Снимая с себя амуницию, замечаю в углу какой-то блестящий предмет и не верю своим глазам — это высокий военный барабан, обитый медью, с двуглавым орлом. По форме крыльев убеждаюсь, что это орел эпохи Александра I; чем дольше жила Российская империя, тем орел становился округленнее и безобразнее, обратившись ко времени Николая II в какого-то распластанного и ощипанного цыпленка.
— C'est un tambour russe! Nous le conservons précieusement et nous l'avons placé dans votre chambre avec l'éspoir, que cela vous ferait plaisir.[12]
Старый боевой товарищ какого-нибудь русского пехотного полка, прошедшего пешком из Москвы до Парижа, бивший тревогу, бивший сбор, отбивавший жуткую дробь при пропуске через строй под шпицрутенами, но бивший и «поход» церемониальный марш на удивление всей Европы.
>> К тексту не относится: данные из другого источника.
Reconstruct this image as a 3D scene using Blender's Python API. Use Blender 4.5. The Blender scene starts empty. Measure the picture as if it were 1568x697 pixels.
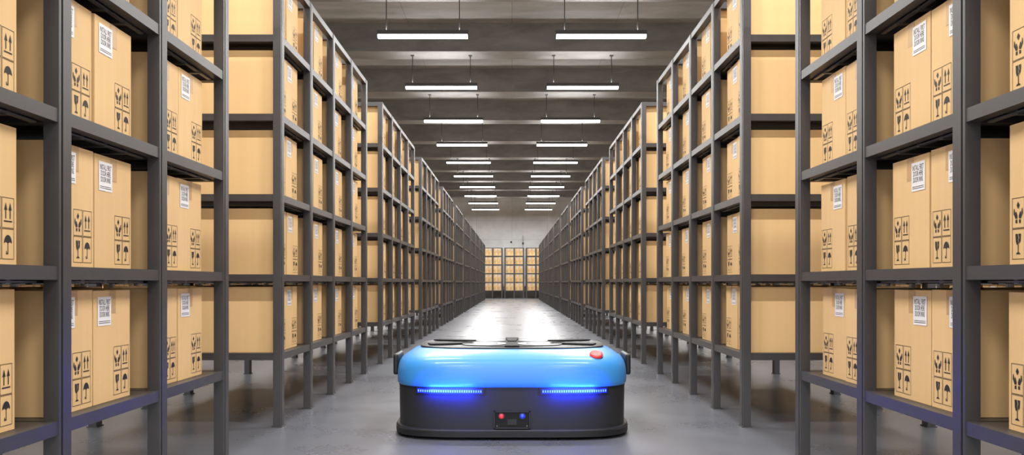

И вот, потеряв своего хозяина, погибшего или в бою, или от тифа, сразившего столько русских солдат в 1814 году, стоишь ты тут уже сотню лет как военная реликвия в этой затерянной в Аргонне французской деревушке. Здесь ты никому не мешаешь и даже доставляешь своим блестящим видом радость многим поколениям. На родной земле ты уже давно никому не был бы нужен, и никто не давал бы себе труда чистить по воскресеньям твою медь! Отрадно ныне дожить до дней, когда стали ценить старинные вещи, понимать, что в бездушном металле и дереве заложены подчас дорогие воспоминания о подвигах, горестях и радостях, пережитых нашими предками.
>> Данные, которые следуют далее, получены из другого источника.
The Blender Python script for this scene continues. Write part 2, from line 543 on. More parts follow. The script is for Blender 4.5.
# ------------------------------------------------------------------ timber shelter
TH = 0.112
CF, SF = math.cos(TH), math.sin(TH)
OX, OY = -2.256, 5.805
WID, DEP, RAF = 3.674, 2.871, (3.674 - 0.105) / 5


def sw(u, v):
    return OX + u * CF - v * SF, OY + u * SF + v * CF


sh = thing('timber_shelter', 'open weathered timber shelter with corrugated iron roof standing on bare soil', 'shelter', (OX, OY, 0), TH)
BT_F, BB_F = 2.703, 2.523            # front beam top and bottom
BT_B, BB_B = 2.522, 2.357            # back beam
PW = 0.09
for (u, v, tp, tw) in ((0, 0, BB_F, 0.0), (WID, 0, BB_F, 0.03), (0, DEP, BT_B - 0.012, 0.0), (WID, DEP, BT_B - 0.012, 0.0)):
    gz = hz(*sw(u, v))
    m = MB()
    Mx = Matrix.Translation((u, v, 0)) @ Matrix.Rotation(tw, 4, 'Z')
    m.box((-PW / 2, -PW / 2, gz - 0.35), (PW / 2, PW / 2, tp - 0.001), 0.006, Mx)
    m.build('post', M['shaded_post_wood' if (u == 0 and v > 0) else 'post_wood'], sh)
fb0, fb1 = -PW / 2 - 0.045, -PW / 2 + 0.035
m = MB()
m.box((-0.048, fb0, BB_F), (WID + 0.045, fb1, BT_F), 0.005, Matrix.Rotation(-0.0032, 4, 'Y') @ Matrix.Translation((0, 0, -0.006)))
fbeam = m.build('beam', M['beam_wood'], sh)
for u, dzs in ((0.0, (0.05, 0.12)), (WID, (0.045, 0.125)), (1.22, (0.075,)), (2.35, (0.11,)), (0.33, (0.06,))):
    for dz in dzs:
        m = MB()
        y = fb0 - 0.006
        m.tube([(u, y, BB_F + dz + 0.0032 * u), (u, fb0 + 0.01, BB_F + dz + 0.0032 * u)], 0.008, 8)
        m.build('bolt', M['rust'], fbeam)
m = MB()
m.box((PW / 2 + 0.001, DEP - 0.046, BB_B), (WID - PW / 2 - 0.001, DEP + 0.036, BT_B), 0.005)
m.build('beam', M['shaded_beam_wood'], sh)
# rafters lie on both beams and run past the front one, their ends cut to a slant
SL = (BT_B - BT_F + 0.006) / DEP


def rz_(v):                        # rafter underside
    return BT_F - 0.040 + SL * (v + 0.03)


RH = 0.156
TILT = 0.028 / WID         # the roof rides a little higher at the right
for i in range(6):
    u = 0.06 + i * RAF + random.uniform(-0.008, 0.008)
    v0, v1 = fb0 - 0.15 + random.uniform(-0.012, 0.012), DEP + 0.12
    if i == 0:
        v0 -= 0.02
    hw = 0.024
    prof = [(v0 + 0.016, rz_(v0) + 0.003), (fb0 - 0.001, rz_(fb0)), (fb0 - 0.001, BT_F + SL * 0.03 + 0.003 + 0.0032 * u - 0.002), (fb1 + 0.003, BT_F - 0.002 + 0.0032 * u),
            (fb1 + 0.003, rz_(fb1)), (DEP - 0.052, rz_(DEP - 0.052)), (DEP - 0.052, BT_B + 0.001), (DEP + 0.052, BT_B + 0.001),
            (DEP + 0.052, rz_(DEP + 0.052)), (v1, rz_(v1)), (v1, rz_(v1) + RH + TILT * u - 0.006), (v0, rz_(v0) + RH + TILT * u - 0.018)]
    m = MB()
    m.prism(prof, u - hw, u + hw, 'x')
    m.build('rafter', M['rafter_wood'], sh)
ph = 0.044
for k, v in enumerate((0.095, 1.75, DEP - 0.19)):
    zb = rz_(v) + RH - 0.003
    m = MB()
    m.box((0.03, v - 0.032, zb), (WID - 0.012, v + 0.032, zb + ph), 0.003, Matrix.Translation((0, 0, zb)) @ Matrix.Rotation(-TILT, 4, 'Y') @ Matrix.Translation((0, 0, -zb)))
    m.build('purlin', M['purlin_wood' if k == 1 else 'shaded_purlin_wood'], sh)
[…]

Назавтра мой «billet de logement» привел меня в небольшой потемневший от времени каменный домишко пехотного капитана в отставке. Одетый по случаю появления войск в опрятный пиджак с тоненькой красной ленточкой Почетного легиона в петлице, мой хозяин начал прием с показа мне своих владений, состоявших из обширного фруктового сада и крохотного, но идеально возделанного огорода, без единого сорняка, без единой ямки. Он снимает ежегодно два-три урожая разных овощей, их ему с женой хватает на целый год. Ценные груши «дюшес» он посылает на продажу в Нанси, и это вместе с пенсией составляет его скромный годовой бюджет. Рабочего с лошадью ему приходится нанимать только на два дня весной для пропашки. Корову он доит сам. Среди односельчан он поддерживает свое капитанское достоинство, восседая по вечерам в кафе. Там, за рюмочкой коньяку и стаканом кофе, он занимается «высокой политикой», будучи сторонником франко-русского союза, как держатель двух бумаг последнего нашего займа.
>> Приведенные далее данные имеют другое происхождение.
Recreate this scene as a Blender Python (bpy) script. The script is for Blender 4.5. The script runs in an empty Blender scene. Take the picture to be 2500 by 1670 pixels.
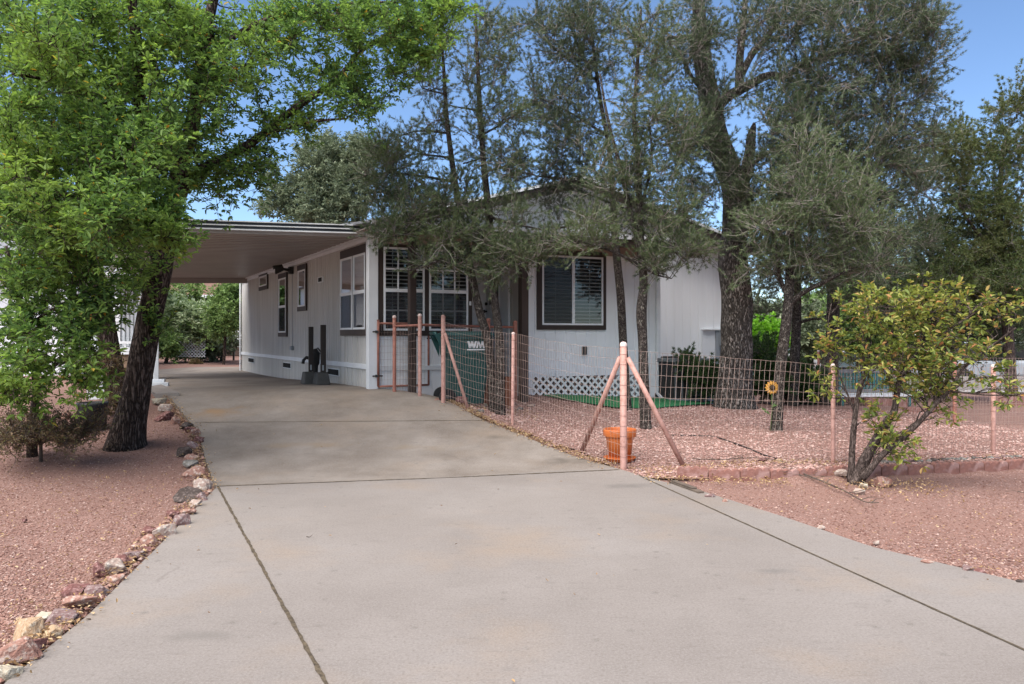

История этого капитана проста. Четверть века назад, выслуживши чин унтер-офицера, он окончил офицерскую школу Сен-Максанс, что ставило его ниже офицеров, окончивших Сен-Сирскую школу, куда попадали сыновья богатых родителей. Это же явилось причиной его медленного продвижения по службе, и, прокомандовав ротой свыше десяти лет, он достиг предельного возраста. Вернувшись в родную деревню, он вполне освоился со своим положением, почитывает, как всякий интеллигент, местную газету радикал- социалистов, а по воскресеньям — журнал «Меркюр де Франс» в лиловой обложке; на следующий год он рассчитывает стать мэром, а под старость дней — даже «conseiller général» (член департаментского совета, выборщик в многочисленных выборах), и как бы ни была мелочна и лишена интереса жизнь этого скромного человека, а все же по сравнению с бытом и с притязаниями русских офицеров она тогда мне представлялась симпатичной. Человек с капитанскими галунами не стыдится своего скромного происхождения, любит свое родное гнездо, своих односельчан, не гнушается черной работы, не опускается на дно, умеет жить на скромные средства не только без долгов, но даже со сбережениями на старость дней.
В крохотной столовой с блистающими полами, буфетом и столом, натертыми воском, в рамке под стеклом висит его беленький орден Почетного легиона на выцветшей от времени красной ленточке. «Honneur et Patrie» («Честь и Родина») — вот надпись, выгравированная на обратной стороне ордена. Тяжко было об этом вспоминать в 1940 году!..
В последний день маневров грузная малокровная лошадь, одолженная мне одним командиром полка, завалилась, как бесчувственная туша, на полном скаку. Падать было мягко на глубокой пахоте, и, обтерев пыль с рейтуз, я скоро нагнал своих. Все сделали вид, что не заметили моего падения, никто даже не поинтересовался спросить, не ушибся ли этот «знатный иностранец», но в этом-то и заключался кавалерийский этикет. На следующее утро, часа за два до выезда на учение, в монастырскую келью, отведенную мне под ночлег, постучался и вошел бравый драгун, вытянулся, взял ладонью наружу под козырек, «по-французски», и доложил:
— Господин генерал прислали узнать, как чувствует себя мой капитан?